Vietnam: A Television History Interviews Collection
Collection Summary
The Vietnam: A Television History Interviews Collection includes 277 audio and video interviews used in the 1983 series of the same name produced by WGBH. The program was initially released as a 13-part documentary mini-series broadcast between October 4, 1983, and December 20, 1983, and was later re-broadcast by American Experience in 1997 as an 11-part series. Vietnam: A Television History tells the story of the Vietnam War from 1955 to 1975 through an American perspective, and discusses the conflict chronologically, starting with French colonization of Indochina in the late 19th century, the changing perception of communism in the US, the mobilization of troops in the 1950s and 1960s, and the legacy of the Vietnam War up to 1983. The program discusses major events including the division of Vietnam into North and South, the rise of the Viet Cong, the assassinations of President John F. Kennedy and South Vietnamese President Ngo Dinh Diem, the Gulf of Tonkin incident, the Tet Offensive, the rise of the Khmer Rouge, Vietnamization, and anti-war protests in the US. Interviews were conducted with Vietnamese and American soldiers, civilians, activists, journalists, and politicians, including Nguyen Huu Tho, acting president of the Socialist Republic of Vietnam from March-July 1981; David Halberstam, a journalist who won the 1964 Pulitzer Prize for International Reporting for his work documenting the Vietnam War; John Kerry, Vietnam veteran and anti-war activist; covert operative Edward Lansdale; Madame Nhu, wife of Ngo Dinh Nhu and de-facto First Lady of South Vietnam from 1955-1963; and former Secretary of State Henry Kissinger. Topics in the collection include US history, Vietnamese history, the Vietnam War, Buddhism, communism, global politics, Amerasian children, and protests.
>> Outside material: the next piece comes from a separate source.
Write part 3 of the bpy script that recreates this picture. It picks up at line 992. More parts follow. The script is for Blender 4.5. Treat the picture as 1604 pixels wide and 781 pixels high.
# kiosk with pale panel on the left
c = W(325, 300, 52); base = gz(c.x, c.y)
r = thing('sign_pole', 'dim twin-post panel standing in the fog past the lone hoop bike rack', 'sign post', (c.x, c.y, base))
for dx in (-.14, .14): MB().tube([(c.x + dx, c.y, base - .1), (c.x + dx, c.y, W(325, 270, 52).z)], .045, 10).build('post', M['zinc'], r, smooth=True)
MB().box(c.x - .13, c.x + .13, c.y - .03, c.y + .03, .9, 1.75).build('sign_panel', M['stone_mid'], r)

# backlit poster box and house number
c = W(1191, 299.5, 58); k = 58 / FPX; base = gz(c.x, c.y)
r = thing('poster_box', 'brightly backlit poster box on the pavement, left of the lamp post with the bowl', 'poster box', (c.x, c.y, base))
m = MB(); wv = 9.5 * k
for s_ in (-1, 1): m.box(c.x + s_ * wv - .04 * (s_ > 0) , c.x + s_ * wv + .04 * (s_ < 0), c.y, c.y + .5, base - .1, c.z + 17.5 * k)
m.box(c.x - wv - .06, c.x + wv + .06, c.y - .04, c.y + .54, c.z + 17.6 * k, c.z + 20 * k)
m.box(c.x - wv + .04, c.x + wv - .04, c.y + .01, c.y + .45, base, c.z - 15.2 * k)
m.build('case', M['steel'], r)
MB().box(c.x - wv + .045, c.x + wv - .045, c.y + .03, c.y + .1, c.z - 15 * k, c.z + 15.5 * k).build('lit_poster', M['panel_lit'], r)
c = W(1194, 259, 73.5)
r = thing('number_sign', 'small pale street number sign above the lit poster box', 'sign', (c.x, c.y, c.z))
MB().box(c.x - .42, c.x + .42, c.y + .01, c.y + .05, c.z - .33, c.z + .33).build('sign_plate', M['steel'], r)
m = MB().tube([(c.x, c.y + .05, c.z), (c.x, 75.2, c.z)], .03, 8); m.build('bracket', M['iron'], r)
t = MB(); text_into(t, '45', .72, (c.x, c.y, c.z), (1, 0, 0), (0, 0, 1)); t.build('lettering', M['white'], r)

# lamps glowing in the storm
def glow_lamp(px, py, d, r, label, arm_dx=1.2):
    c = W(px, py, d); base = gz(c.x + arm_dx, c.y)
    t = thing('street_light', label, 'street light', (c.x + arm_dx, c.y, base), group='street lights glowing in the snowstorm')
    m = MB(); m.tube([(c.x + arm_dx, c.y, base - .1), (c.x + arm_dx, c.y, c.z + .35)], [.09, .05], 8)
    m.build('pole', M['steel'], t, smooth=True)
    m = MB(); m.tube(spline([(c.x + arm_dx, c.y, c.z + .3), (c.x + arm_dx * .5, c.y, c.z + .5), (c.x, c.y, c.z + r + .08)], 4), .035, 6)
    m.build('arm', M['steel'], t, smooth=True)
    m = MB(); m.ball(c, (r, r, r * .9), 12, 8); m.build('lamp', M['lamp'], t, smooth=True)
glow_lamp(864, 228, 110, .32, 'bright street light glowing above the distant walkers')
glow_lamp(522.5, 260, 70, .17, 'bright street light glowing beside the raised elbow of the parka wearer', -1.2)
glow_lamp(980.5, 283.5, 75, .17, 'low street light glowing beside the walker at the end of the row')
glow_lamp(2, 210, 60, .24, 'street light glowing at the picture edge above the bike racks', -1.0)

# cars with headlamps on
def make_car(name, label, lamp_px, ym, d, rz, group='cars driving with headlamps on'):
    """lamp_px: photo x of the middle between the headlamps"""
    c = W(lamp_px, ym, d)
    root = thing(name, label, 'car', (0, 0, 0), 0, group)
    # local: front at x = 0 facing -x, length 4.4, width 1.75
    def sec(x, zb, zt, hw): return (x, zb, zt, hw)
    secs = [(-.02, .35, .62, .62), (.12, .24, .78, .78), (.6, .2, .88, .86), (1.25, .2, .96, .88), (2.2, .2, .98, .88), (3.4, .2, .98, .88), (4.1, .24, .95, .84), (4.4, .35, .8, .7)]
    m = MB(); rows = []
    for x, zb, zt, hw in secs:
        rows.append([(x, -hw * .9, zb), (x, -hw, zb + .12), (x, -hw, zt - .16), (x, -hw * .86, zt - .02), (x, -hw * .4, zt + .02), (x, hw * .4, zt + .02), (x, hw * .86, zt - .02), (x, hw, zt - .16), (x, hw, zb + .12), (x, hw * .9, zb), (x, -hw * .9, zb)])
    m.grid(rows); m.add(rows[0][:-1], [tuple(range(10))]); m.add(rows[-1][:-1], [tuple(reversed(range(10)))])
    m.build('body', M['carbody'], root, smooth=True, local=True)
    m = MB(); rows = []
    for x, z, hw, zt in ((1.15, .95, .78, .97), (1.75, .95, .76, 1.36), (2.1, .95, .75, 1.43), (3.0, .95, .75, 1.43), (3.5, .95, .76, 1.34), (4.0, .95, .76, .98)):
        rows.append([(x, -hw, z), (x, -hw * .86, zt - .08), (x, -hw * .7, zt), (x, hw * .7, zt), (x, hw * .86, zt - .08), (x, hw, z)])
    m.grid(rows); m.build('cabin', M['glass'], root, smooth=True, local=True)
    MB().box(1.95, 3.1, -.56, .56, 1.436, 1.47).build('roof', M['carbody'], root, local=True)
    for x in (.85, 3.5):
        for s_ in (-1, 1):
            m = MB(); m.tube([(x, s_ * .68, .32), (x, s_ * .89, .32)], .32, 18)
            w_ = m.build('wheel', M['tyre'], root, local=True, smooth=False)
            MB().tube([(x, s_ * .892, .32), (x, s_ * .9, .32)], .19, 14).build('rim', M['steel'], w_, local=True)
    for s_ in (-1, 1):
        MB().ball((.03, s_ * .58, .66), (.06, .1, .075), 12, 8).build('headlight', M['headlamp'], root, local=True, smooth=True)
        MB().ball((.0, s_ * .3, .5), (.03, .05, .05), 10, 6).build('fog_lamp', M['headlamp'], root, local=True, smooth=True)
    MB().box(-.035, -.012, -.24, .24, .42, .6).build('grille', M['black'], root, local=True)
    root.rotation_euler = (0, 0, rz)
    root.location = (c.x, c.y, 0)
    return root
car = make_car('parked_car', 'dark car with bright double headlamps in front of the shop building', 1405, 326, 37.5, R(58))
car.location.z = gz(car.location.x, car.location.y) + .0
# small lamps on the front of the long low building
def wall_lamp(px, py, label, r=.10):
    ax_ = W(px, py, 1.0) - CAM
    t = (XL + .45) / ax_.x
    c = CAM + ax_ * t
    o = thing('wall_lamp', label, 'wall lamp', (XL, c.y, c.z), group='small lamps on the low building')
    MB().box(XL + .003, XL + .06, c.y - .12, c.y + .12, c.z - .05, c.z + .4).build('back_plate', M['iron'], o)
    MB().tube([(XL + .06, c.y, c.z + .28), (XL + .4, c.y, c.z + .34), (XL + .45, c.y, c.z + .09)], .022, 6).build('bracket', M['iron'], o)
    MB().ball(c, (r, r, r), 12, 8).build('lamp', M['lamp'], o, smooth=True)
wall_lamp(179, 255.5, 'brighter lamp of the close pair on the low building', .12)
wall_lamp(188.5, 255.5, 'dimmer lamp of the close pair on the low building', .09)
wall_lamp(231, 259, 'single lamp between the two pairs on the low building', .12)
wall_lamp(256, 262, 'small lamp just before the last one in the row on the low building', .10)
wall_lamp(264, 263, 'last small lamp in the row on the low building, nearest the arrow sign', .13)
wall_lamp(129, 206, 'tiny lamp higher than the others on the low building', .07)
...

Raw footage photographed or obtained for the series can be found on the American Archive of Public Broadcasting.
Collection Background
The Vietnam: A Television History interviews were conducted between 1979 and 1983 by WGBH, Central Independent Television, and France 2, for the program of the same name, produced by WGBH and released in 1983, with a later re-broadcast by American Experience in 1997. The program, which was created by Executive Producer Richard Ellison and journalist Stanley Karnow, won six National Emmy Awards, as well as a George Foster Peabody Award, a George Polk Award, and a duPont-Columbia Journalism Award.
The development of WGBH's Vietnam: A Television History collection was made possible in part by the Institute of Museum and Library Services (IMLS) (IMLS Grant Log Number LG-05-07-0166-07. In 2008, materials were reconstructed, transferred, and digitized, and the interviews were submitted to the American Archive of Public Broadcasting (AAPB) in 2014.